*WHAT IS REQUIRED*:
Each line containing the word "that" must be collected.

--------------------------------

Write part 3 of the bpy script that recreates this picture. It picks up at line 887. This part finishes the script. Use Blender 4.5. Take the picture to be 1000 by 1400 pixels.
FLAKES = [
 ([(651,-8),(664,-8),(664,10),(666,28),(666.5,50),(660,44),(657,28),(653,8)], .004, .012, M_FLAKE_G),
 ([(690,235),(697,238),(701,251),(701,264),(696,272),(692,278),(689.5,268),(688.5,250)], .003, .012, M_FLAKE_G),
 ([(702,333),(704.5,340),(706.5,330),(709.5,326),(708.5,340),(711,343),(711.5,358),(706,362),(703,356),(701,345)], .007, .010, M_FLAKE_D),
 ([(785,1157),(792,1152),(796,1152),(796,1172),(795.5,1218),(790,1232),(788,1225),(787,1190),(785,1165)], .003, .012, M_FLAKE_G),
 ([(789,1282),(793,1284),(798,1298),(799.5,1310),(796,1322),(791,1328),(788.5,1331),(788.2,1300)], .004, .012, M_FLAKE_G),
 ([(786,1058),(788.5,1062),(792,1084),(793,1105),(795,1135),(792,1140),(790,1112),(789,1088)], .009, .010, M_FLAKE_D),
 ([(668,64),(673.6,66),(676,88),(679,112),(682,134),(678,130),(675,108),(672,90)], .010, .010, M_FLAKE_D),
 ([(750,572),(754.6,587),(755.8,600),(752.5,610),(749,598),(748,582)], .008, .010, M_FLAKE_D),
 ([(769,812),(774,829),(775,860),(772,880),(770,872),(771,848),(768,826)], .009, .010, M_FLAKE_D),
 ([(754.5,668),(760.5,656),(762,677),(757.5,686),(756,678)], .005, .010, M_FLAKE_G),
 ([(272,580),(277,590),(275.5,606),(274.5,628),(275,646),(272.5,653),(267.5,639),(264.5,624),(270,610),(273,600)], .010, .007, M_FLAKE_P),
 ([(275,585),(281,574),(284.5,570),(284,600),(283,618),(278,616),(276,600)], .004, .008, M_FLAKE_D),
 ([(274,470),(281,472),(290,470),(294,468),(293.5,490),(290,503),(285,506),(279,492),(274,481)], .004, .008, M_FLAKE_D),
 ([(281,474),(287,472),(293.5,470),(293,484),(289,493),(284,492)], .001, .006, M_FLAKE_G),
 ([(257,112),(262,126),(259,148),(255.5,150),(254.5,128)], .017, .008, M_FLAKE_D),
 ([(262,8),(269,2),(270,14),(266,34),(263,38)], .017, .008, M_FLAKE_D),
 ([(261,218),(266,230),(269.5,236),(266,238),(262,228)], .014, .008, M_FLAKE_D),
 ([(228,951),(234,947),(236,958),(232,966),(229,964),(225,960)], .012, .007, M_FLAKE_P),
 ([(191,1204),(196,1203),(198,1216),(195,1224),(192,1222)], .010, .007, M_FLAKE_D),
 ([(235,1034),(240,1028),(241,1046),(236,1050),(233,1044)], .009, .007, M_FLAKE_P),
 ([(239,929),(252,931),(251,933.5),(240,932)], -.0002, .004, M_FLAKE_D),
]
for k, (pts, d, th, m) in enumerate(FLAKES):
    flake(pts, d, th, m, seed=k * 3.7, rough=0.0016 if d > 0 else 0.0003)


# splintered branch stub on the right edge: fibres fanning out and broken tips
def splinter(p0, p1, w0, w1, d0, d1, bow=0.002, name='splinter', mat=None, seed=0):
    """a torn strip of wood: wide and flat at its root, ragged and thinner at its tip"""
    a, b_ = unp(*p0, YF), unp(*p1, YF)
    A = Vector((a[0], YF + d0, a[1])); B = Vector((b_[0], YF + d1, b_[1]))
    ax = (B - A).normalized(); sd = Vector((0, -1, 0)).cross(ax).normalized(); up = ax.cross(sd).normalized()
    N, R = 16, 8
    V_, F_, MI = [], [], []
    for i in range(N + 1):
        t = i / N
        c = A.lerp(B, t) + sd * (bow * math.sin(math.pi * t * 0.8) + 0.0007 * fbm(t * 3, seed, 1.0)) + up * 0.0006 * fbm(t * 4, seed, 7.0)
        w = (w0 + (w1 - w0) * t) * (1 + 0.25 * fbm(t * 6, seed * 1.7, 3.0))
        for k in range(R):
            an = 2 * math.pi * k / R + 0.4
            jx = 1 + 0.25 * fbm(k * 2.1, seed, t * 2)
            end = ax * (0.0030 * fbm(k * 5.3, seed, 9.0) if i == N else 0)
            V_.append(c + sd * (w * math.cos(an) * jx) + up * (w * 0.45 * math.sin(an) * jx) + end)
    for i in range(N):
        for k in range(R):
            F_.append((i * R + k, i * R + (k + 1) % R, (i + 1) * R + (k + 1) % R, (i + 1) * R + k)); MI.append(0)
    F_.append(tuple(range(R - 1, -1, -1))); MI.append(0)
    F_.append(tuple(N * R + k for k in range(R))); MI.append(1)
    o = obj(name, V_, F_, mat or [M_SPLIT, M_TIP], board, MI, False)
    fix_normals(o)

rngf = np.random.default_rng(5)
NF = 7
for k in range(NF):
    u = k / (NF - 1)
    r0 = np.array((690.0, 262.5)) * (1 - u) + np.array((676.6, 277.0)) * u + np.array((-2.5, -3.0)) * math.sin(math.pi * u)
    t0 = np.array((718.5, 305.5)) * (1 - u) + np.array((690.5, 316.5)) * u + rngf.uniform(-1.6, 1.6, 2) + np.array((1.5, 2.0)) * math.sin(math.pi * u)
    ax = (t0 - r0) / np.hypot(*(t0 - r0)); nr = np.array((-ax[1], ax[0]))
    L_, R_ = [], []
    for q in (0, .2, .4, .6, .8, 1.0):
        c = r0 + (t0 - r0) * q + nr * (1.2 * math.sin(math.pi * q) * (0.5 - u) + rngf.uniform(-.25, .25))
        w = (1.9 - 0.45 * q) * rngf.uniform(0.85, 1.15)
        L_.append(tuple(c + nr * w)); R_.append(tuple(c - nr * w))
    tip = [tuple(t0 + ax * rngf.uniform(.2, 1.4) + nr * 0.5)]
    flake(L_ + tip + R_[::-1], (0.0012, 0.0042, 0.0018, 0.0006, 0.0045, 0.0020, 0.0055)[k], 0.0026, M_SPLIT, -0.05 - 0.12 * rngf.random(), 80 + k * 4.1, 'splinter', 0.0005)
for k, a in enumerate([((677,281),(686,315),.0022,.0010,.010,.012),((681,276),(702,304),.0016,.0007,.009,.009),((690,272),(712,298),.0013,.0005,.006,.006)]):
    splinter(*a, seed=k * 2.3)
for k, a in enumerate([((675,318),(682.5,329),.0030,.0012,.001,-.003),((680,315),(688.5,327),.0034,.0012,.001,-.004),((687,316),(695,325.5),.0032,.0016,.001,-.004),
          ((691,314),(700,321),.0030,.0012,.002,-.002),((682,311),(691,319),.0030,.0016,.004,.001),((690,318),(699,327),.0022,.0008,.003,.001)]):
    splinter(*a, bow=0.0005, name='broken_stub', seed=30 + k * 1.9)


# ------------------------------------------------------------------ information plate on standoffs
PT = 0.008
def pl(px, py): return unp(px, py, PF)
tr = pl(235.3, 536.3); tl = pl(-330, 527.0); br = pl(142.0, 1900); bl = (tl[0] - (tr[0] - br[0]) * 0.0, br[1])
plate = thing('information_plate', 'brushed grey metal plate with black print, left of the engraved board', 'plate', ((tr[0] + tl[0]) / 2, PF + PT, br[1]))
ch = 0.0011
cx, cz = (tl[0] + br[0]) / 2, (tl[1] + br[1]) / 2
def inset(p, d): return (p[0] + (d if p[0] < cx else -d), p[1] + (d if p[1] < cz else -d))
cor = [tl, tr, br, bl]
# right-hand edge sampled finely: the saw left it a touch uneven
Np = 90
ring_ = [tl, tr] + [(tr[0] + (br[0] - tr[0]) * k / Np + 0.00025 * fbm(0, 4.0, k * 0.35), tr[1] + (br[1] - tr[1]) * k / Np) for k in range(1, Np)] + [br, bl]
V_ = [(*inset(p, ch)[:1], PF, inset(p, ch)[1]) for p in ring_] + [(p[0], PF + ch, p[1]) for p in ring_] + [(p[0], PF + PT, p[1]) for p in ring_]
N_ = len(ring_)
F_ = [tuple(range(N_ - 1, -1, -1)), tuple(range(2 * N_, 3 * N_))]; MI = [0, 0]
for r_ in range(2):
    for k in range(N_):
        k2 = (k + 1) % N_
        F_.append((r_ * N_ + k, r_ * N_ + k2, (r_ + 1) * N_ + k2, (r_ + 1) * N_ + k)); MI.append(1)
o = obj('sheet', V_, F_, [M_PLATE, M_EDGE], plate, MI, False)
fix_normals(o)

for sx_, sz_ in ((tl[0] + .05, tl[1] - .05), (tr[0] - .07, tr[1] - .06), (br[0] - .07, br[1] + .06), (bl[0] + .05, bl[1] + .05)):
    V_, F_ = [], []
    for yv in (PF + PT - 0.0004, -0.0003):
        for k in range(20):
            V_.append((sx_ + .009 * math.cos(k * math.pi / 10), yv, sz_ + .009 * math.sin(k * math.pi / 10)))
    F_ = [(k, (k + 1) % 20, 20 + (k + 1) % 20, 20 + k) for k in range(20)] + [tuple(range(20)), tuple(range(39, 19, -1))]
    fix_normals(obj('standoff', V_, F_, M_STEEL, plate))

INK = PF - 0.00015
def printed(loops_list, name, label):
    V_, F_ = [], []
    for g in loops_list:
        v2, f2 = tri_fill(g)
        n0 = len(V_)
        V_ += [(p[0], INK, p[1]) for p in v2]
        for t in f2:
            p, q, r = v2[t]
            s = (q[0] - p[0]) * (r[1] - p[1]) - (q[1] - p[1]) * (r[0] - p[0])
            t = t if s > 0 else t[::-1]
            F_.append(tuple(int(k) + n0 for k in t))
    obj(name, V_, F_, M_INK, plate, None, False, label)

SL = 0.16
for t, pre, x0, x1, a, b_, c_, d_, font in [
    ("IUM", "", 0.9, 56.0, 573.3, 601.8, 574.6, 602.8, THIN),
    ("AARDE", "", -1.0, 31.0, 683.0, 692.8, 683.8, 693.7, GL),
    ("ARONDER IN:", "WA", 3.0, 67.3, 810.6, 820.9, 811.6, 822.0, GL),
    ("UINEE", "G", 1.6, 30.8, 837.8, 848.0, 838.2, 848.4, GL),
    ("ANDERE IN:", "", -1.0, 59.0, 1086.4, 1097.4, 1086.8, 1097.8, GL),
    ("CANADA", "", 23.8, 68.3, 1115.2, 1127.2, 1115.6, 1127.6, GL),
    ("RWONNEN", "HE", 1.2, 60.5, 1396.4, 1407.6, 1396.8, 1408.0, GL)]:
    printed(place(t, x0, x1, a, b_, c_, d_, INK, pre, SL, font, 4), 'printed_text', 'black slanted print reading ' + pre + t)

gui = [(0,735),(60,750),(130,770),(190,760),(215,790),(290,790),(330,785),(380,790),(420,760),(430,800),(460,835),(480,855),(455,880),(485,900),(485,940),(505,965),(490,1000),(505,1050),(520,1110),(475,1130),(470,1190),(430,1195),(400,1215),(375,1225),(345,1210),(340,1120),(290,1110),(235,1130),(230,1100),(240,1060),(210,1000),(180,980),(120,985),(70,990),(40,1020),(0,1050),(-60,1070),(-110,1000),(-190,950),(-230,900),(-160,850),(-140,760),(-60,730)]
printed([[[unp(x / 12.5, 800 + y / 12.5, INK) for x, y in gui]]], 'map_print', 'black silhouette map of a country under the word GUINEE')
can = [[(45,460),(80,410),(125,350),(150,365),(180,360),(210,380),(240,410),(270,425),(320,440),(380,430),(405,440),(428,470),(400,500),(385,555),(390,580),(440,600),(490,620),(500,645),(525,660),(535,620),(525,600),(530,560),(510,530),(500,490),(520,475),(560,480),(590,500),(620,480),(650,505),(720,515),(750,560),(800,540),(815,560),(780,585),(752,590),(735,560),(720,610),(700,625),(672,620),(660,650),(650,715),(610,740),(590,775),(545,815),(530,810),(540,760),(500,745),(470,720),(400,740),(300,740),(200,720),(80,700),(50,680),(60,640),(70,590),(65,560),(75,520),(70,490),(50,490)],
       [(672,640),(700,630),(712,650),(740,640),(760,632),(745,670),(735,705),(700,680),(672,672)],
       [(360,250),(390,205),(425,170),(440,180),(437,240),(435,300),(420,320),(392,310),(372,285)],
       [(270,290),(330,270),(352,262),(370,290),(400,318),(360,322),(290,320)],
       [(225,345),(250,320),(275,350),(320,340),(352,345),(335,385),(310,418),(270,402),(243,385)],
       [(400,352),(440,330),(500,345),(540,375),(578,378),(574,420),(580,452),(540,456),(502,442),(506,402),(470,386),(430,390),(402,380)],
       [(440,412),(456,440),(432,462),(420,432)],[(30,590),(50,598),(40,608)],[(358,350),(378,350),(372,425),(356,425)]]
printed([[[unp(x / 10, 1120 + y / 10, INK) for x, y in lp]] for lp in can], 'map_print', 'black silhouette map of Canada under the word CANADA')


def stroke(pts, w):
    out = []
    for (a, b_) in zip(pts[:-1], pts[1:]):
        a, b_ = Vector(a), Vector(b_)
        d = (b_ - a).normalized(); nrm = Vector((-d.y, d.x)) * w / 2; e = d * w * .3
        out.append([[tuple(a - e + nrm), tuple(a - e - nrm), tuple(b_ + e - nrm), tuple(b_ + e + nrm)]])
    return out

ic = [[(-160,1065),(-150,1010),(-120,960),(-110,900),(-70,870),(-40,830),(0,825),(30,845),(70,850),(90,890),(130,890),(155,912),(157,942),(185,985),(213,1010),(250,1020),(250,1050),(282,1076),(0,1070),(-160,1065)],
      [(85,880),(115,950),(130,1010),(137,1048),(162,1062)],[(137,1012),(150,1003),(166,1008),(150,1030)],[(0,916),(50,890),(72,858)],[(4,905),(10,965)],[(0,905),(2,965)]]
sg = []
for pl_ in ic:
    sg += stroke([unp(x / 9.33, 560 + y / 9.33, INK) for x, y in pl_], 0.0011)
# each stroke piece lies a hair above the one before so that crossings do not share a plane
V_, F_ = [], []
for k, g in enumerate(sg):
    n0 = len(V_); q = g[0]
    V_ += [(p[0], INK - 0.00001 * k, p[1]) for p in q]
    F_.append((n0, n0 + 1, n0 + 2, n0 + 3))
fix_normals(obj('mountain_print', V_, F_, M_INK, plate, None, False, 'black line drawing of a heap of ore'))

--------------------------------

*FULL SOLUTION*:
Write part 3 of the bpy script that recreates this picture. It picks up at line 887. This part finishes the script. Use Blender 4.5. Take the picture to be 1000 by 1400 pixels.
# each stroke piece lies a hair above the one before so that crossings do not share a plane